> **Task instructions**
Your task is to quote the material that follows, in full and exactly.
# # #
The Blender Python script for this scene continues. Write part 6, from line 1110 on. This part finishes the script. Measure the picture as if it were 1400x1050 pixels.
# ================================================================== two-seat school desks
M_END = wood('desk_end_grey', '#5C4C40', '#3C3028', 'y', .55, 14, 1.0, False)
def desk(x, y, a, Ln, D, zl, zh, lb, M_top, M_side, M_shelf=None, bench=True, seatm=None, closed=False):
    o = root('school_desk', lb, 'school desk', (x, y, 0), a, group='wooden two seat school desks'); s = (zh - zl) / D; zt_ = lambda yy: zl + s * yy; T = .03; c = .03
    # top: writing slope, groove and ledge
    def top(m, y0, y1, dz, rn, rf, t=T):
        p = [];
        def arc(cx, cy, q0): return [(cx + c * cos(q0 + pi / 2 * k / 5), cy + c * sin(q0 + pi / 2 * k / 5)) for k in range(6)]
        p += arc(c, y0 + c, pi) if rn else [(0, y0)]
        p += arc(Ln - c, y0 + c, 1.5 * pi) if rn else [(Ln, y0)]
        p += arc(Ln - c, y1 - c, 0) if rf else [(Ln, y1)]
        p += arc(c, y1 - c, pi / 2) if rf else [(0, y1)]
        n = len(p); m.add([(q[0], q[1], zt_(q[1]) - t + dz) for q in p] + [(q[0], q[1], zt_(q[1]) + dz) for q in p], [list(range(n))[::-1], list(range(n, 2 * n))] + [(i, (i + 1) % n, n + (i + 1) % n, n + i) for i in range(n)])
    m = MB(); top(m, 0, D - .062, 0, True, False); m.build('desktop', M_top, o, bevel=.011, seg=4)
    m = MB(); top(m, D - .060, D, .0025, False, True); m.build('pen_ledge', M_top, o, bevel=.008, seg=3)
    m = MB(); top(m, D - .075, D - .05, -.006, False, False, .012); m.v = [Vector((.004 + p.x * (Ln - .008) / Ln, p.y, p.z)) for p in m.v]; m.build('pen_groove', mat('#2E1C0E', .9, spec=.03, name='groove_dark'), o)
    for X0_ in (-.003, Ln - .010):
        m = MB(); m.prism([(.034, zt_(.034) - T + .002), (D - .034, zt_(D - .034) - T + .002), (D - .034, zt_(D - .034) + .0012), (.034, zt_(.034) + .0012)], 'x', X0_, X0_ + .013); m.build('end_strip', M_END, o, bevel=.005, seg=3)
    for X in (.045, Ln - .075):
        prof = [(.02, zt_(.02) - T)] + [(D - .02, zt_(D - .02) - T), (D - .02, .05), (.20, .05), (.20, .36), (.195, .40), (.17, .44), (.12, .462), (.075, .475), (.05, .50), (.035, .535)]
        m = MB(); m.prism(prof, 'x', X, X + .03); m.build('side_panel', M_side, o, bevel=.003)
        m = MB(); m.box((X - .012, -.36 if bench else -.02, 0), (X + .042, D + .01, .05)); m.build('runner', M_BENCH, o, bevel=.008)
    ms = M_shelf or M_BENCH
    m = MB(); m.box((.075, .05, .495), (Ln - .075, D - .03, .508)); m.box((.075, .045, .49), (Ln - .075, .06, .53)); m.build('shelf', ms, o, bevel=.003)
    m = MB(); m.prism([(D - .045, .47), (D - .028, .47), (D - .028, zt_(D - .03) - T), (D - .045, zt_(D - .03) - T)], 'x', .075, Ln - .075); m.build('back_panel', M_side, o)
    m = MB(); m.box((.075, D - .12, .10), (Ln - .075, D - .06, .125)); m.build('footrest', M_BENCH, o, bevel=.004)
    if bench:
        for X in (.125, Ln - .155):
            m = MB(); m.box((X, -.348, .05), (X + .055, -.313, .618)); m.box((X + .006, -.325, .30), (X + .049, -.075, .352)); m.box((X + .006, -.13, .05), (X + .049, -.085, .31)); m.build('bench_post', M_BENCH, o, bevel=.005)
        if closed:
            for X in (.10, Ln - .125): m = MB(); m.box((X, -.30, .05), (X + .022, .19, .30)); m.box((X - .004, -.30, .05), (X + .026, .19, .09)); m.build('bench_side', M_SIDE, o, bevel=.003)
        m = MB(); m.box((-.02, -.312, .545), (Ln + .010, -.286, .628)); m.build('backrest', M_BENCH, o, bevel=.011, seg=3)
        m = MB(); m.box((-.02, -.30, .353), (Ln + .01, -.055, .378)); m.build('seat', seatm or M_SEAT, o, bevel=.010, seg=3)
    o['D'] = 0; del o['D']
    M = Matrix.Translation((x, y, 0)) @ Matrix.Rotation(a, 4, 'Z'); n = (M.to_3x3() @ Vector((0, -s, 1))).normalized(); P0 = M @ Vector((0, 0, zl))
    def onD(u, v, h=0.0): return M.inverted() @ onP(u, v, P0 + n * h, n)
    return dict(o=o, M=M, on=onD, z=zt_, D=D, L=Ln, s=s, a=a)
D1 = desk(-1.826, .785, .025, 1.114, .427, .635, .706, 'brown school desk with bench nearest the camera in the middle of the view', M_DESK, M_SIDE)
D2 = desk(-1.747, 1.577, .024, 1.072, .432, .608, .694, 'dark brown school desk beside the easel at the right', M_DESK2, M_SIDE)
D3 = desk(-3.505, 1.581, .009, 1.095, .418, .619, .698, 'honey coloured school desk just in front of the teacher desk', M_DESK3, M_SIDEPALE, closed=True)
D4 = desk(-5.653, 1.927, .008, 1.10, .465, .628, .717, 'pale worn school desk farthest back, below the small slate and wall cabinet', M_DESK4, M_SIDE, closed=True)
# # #
> **Completed exercise**
The Blender Python script for this scene continues. Write part 6, from line 1110 on. This part finishes the script. Measure the picture as if it were 1400x1050 pixels.
# ================================================================== two-seat school desks
M_END = wood('desk_end_grey', '#5C4C40', '#3C3028', 'y', .55, 14, 1.0, False)
def desk(x, y, a, Ln, D, zl, zh, lb, M_top, M_side, M_shelf=None, bench=True, seatm=None, closed=False):
    o = root('school_desk', lb, 'school desk', (x, y, 0), a, group='wooden two seat school desks'); s = (zh - zl) / D; zt_ = lambda yy: zl + s * yy; T = .03; c = .03
    # top: writing slope, groove and ledge
    def top(m, y0, y1, dz, rn, rf, t=T):
        p = [];
        def arc(cx, cy, q0): return [(cx + c * cos(q0 + pi / 2 * k / 5), cy + c * sin(q0 + pi / 2 * k / 5)) for k in range(6)]
        p += arc(c, y0 + c, pi) if rn else [(0, y0)]
        p += arc(Ln - c, y0 + c, 1.5 * pi) if rn else [(Ln, y0)]
        p += arc(Ln - c, y1 - c, 0) if rf else [(Ln, y1)]
        p += arc(c, y1 - c, pi / 2) if rf else [(0, y1)]
        n = len(p); m.add([(q[0], q[1], zt_(q[1]) - t + dz) for q in p] + [(q[0], q[1], zt_(q[1]) + dz) for q in p], [list(range(n))[::-1], list(range(n, 2 * n))] + [(i, (i + 1) % n, n + (i + 1) % n, n + i) for i in range(n)])
    m = MB(); top(m, 0, D - .062, 0, True, False); m.build('desktop', M_top, o, bevel=.011, seg=4)
    m = MB(); top(m, D - .060, D, .0025, False, True); m.build('pen_ledge', M_top, o, bevel=.008, seg=3)
    m = MB(); top(m, D - .075, D - .05, -.006, False, False, .012); m.v = [Vector((.004 + p.x * (Ln - .008) / Ln, p.y, p.z)) for p in m.v]; m.build('pen_groove', mat('#2E1C0E', .9, spec=.03, name='groove_dark'), o)
    for X0_ in (-.003, Ln - .010):
        m = MB(); m.prism([(.034, zt_(.034) - T + .002), (D - .034, zt_(D - .034) - T + .002), (D - .034, zt_(D - .034) + .0012), (.034, zt_(.034) + .0012)], 'x', X0_, X0_ + .013); m.build('end_strip', M_END, o, bevel=.005, seg=3)
    for X in (.045, Ln - .075):
        prof = [(.02, zt_(.02) - T)] + [(D - .02, zt_(D - .02) - T), (D - .02, .05), (.20, .05), (.20, .36), (.195, .40), (.17, .44), (.12, .462), (.075, .475), (.05, .50), (.035, .535)]
        m = MB(); m.prism(prof, 'x', X, X + .03); m.build('side_panel', M_side, o, bevel=.003)
        m = MB(); m.box((X - .012, -.36 if bench else -.02, 0), (X + .042, D + .01, .05)); m.build('runner', M_BENCH, o, bevel=.008)
    ms = M_shelf or M_BENCH
    m = MB(); m.box((.075, .05, .495), (Ln - .075, D - .03, .508)); m.box((.075, .045, .49), (Ln - .075, .06, .53)); m.build('shelf', ms, o, bevel=.003)
    m = MB(); m.prism([(D - .045, .47), (D - .028, .47), (D - .028, zt_(D - .03) - T), (D - .045, zt_(D - .03) - T)], 'x', .075, Ln - .075); m.build('back_panel', M_side, o)
    m = MB(); m.box((.075, D - .12, .10), (Ln - .075, D - .06, .125)); m.build('footrest', M_BENCH, o, bevel=.004)
    if bench:
        for X in (.125, Ln - .155):
            m = MB(); m.box((X, -.348, .05), (X + .055, -.313, .618)); m.box((X + .006, -.325, .30), (X + .049, -.075, .352)); m.box((X + .006, -.13, .05), (X + .049, -.085, .31)); m.build('bench_post', M_BENCH, o, bevel=.005)
        if closed:
            for X in (.10, Ln - .125): m = MB(); m.box((X, -.30, .05), (X + .022, .19, .30)); m.box((X - .004, -.30, .05), (X + .026, .19, .09)); m.build('bench_side', M_SIDE, o, bevel=.003)
        m = MB(); m.box((-.02, -.312, .545), (Ln + .010, -.286, .628)); m.build('backrest', M_BENCH, o, bevel=.011, seg=3)
        m = MB(); m.box((-.02, -.30, .353), (Ln + .01, -.055, .378)); m.build('seat', seatm or M_SEAT, o, bevel=.010, seg=3)
    o['D'] = 0; del o['D']
    M = Matrix.Translation((x, y, 0)) @ Matrix.Rotation(a, 4, 'Z'); n = (M.to_3x3() @ Vector((0, -s, 1))).normalized(); P0 = M @ Vector((0, 0, zl))
    def onD(u, v, h=0.0): return M.inverted() @ onP(u, v, P0 + n * h, n)
    return dict(o=o, M=M, on=onD, z=zt_, D=D, L=Ln, s=s, a=a)
D1 = desk(-1.826, .785, .025, 1.114, .427, .635, .706, 'brown school desk with bench nearest the camera in the middle of the view', M_DESK, M_SIDE)
D2 = desk(-1.747, 1.577, .024, 1.072, .432, .608, .694, 'dark brown school desk beside the easel at the right', M_DESK2, M_SIDE)
D3 = desk(-3.505, 1.581, .009, 1.095, .418, .619, .698, 'honey coloured school desk just in front of the teacher desk', M_DESK3, M_SIDEPALE, closed=True)
D4 = desk(-5.653, 1.927, .008, 1.10, .465, .628, .717, 'pale worn school desk farthest back, below the small slate and wall cabinet', M_DESK4, M_SIDE, closed=True)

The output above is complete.